As if this emotional roller coaster wasn’t enough, God’s answer to that last question – Who are you? – represents perhaps the most profound and mysterious statement found anywhere in Scripture. In essence, God responds twice, and those responses are incredibly different and equally important. The first answer has baffled interpreters for centuries, and continues to defy our attempts to understand it: EHYEH-ASHER-EHYEHI am who I am, I was who I was, I will be who I will be. The second answer is a reminder of the covenant that still bound God to the people of Israel: [I am t]he Lord, the God of your ancestors, the God of Abraham, the God of Isaac, and the God of Jacob… This is my name forever, and this is my title for all generations. (Exodus 3:15-16, NRSV) To a man who had become disconnected from his people, and to a people who had lost touch with their own history, these words were life, grace, peace, and promise.

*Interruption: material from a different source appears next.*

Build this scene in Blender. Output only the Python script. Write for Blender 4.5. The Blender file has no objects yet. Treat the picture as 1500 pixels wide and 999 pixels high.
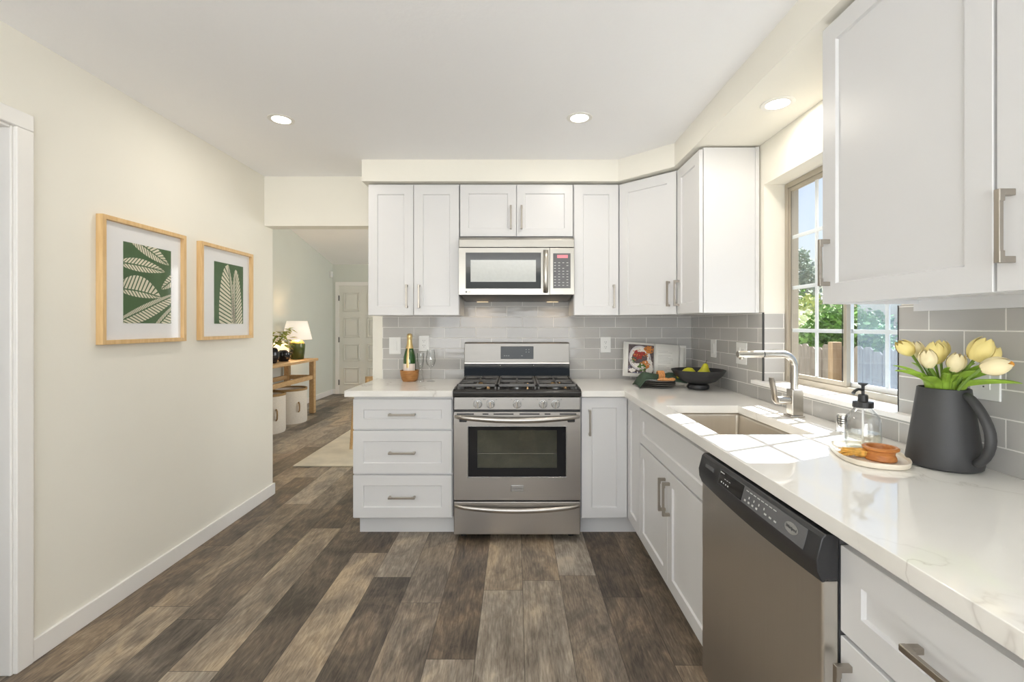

This is the story of Moses, the stuttering son of Israel who escaped death twice only to be called back into the fray in service of a long-forgotten God. This is the story of the God who attended to the cries of the people, who remembered Moses even when what he wanted more than anything was to be forgotten, and whose very name represented a promise to heal the pain brought on by broken memory and lost hope. It is also our story, brothers and sisters, the story of an existence marred by the persistent problem of amnesia, both welcome and unwelcome. Like Moses, we sometimes want desperately to be forgotten, because we’ve convinced ourselves that if God ever found us and truly understood who we are, it would all be over. In our quest for anonymity, we are guilty of forgetting who we are, whose we are, what our purpose is in the world, and what God is calling us to be and do for the sake of our neighbors. God chose Moses with full awareness of all his faults and flaws, because God knew that together they were capable of leading Israel from slavery to freedom, from ignorance to intimacy, from a strange land to a homeland. In the same way, God has chosen us with full awareness of all our faults and flaws, because God knows that in Christ we are capable of being instruments of grace and peace in a broken and hurting world.

As we go out this week, let us do so with the awareness that we may find ourselves on holy ground when we least expect it. Let us pray that God will continue to bless us with the memory of who we are – God’s holy people – and whose we are – children of the one who is, who was, and who will be. Finally, let us pray for the courage to respond to God’s call as Moses did, confident that the one who calls us is faithful, and that when we turn aside to encounter God, we will never be led astray. Thanks be to God! Amen.